One line in Benisek regards the fact that the plaintiffs did not challenge the 2011 district map until 2016 (emphasis added):
In considering the balance of equities among the parties, we think that plaintiffs’ unnecessary, years-long delay in asking for preliminary injunctive relief weighed against their request.
This may prove to be extremely important in future litigation, as Democrats and liberals are still filing new cases challenging the maps enacted after the 2010 census.

But for now, the Supreme Court has decided to stay out of partisan gerrymandering claims, against the wishes of its liberal members to use the Court to judge the wisdom of political balances of power in the states.  That is a temporary victory for the proper role of the courts, temporary only because the liberals and Democrats will continue to bring these claims until the Court issues a decision explicitly barring courts from deciding them.  But today's decisions in Gill and Benisek have established justiciability standards that raise the bar for bringing those claims.

Thursday, June 14, 2018

Supreme Court Strikes Down MN Law: Victory for 1st Amendment & Election Administration

This morning, the Supreme Court struck down Minnesota's ban on political apparel at the polls in Minnesota Voters Alliance v. Mansky.  We have covered this important case extensively.  
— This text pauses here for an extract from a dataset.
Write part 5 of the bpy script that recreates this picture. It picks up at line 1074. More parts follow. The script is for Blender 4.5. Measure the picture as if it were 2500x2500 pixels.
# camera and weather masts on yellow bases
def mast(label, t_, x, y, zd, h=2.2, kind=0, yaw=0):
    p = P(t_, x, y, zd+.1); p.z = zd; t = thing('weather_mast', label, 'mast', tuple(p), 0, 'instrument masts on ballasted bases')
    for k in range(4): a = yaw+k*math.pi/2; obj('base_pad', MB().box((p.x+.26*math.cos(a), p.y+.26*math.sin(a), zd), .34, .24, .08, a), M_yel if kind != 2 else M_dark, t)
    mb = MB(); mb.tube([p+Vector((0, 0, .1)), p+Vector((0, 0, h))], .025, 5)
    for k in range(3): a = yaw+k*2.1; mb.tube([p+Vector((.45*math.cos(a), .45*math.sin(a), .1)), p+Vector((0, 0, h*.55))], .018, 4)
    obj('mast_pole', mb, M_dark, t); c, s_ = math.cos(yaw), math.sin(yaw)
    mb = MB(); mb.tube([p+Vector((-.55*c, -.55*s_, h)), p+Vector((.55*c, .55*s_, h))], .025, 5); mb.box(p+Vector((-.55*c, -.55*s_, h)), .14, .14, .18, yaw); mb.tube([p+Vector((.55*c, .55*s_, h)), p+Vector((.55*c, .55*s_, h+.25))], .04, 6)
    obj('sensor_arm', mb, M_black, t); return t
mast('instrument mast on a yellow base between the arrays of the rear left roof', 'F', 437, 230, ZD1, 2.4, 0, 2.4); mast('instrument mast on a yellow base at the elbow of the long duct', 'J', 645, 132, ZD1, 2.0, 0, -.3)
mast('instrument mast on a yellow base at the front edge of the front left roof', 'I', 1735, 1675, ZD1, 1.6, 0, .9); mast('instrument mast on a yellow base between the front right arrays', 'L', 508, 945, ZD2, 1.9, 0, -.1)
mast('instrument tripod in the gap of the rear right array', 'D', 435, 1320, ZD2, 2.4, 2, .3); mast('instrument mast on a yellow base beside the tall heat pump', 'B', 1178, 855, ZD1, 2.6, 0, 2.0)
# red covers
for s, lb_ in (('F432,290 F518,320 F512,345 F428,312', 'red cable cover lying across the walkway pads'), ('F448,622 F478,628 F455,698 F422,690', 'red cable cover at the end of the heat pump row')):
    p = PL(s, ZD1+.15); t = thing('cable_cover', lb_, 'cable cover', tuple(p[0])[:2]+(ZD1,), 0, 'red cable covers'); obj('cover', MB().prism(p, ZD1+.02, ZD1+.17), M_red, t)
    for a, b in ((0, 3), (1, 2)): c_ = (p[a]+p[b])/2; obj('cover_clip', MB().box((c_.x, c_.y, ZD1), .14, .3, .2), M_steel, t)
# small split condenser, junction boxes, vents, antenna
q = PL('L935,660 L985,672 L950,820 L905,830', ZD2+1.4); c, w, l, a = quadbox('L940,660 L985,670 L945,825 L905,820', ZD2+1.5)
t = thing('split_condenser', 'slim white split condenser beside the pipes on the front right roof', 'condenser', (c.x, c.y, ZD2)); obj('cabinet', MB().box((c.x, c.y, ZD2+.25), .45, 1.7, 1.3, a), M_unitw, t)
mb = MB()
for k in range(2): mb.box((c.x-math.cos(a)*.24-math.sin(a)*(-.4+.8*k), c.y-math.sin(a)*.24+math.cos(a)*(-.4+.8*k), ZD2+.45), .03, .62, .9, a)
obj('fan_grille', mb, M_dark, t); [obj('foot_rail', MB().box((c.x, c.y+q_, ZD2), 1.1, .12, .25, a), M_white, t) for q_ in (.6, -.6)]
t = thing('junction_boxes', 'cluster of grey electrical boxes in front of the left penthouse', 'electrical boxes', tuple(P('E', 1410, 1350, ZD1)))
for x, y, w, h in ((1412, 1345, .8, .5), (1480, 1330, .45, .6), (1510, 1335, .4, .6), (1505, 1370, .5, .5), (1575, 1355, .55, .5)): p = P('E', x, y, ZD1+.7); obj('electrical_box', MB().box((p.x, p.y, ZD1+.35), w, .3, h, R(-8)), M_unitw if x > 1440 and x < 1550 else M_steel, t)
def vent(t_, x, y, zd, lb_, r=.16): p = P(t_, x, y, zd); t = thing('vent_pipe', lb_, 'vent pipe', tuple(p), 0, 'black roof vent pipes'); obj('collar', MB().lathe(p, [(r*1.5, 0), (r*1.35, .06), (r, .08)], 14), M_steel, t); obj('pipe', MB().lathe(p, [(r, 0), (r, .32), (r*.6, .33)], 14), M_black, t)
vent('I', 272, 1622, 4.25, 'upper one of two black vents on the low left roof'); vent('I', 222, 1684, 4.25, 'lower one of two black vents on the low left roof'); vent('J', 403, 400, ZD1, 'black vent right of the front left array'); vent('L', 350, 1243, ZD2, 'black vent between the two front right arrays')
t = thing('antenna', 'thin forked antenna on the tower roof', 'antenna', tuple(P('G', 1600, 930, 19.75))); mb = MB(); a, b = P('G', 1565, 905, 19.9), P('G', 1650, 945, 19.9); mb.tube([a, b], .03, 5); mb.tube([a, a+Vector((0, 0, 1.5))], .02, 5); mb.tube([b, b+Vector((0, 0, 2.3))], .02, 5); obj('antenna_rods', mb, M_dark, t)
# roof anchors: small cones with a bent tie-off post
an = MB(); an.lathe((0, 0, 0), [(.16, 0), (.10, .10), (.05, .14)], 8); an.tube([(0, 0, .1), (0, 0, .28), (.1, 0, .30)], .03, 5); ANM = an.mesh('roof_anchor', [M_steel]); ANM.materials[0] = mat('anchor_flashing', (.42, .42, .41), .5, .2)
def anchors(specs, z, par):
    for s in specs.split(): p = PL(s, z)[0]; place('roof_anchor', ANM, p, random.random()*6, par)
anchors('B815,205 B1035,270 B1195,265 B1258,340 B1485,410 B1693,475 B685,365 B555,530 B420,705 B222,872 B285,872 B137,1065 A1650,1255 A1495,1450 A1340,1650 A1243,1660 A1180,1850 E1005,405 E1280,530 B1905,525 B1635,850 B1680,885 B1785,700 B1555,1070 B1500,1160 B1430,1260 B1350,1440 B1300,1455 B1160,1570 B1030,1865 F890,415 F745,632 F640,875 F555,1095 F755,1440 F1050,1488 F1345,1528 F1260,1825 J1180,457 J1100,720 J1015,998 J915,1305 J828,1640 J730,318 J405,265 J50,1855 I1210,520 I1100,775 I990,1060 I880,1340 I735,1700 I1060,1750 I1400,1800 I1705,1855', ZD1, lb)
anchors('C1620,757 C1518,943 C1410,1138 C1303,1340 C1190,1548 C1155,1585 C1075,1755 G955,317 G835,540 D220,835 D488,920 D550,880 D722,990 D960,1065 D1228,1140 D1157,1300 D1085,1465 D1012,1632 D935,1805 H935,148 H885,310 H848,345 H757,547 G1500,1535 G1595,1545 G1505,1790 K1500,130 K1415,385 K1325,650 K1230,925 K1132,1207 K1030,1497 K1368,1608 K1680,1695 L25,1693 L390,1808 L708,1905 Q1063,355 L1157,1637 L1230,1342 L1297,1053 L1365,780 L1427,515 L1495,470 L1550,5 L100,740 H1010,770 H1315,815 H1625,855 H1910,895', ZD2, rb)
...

Chief Justice Roberts, writing for the seven-justice majority, first concluded that because the polling place is a non-public forum, Minnesota could indeed "choose to prohibit certain apparel there because of the message it conveys, so that voters may focus on the important decisions immediately at hand."  

But the Chief Justice described how broad Minnesota's ban is (citations omitted):
But the State must draw a reasonable line. Although there is no requirement of narrow tailoring in a nonpublic forum, the State must be able to articulate some sensible basis for distinguishing what may come in from what must stay out.  Here, the unmoored use of the term “political” in the Minnesota law, combined with haphazard interpretations the State has provided in official guidance and representations to this Court, cause Minnesota’s restriction to fail even this forgiving test. 
Again, the statute prohibits wearing a “political badge, political button, or other political insignia.” It does not define the term “political.” And the word can be expansive. It can encompass anything “of or relating to government, a government, or the conduct of governmental affairs,” or anything “[o]f, relating to, or dealing with the structure or affairs of government, politics, or the state.” Under a literal reading of those definitions, a button or T-shirt merely imploring others to “Vote!” could qualify.
As was made abundantly clear by the state's counsel during oral argument, Chief Justice Roberts then described how Minnesota could not even define or consistently describe what apparel would and would not be banned by the law, noting that the law "poses riddles that even the State’s top lawyers struggle to solve." (citations omitted):
“[P]erfect clarity and precise guidance have never been required even of regulations that restrict expressive activity.”  But the State’s difficulties with its restriction go beyond close calls on borderline or fanciful cases. And that is a serious matter when the whole point of the exercise is to prohibit the expression of political views. 
It is “self-evident” that an indeterminate prohibition carries with it “[t]he opportunity for abuse, especially where [it] has received a virtually open-ended interpretation.”  Election judges “have the authority to decide what is political” when screening individuals at the entrance to the polls.  We do not doubt that the vast majority of election judges strive to enforce the statute in an evenhanded manner, nor that some degree of discretion in this setting is necessary. But that discretion must be guided by objective, workable standards. Without them, an election judge’s own politics may shape his views on what counts as “political.” And if voters experience or witness episodes of unfair or inconsistent enforcement of the ban, the State’s interest in maintaining a polling place free of distraction and disruption would be undermined by the very measure intended to further it.  
The Chief Justice concludes by noting that other states have bans on apparel and insignia at the polling place that are much more clearly defined (citations omitted):
We do not suggest that such provisions set the outer limit of what a State may proscribe, and do not pass on the constitutionality of laws that are not before us.  But we do hold that if a State wishes to set its polling places apart as areas free of partisan discord, it must employ a more discernible approach than the one Minnesota has offered here. 
Cases like this “present[] us with a particularly difficult reconciliation: the accommodation of the right to engage in political discourse with the right to vote.”  Minnesota, like other States, has sought to strike the balance in a way that affords the voter the opportunity to exercise his civic duty in a setting removed from the clamor and din of electioneering. While that choice is generally worthy of our respect, Minnesota has not supported its good intentions with a law capable of reasoned application.
As the opinion notes, not only did this law burden voters and leave them vulnerable to unequal enforcement, it also placed burdens on hardworking poll workers (who have many other tasks on Election Day) to both interpret and enforce an unclear law.  This decision is a victory both for the First Amendment rights of voters but also for good election administration, as states do their local election officials and poll workers an immense disservice and cause disruptions when they provide unclear guidelines for procedures at the polling place.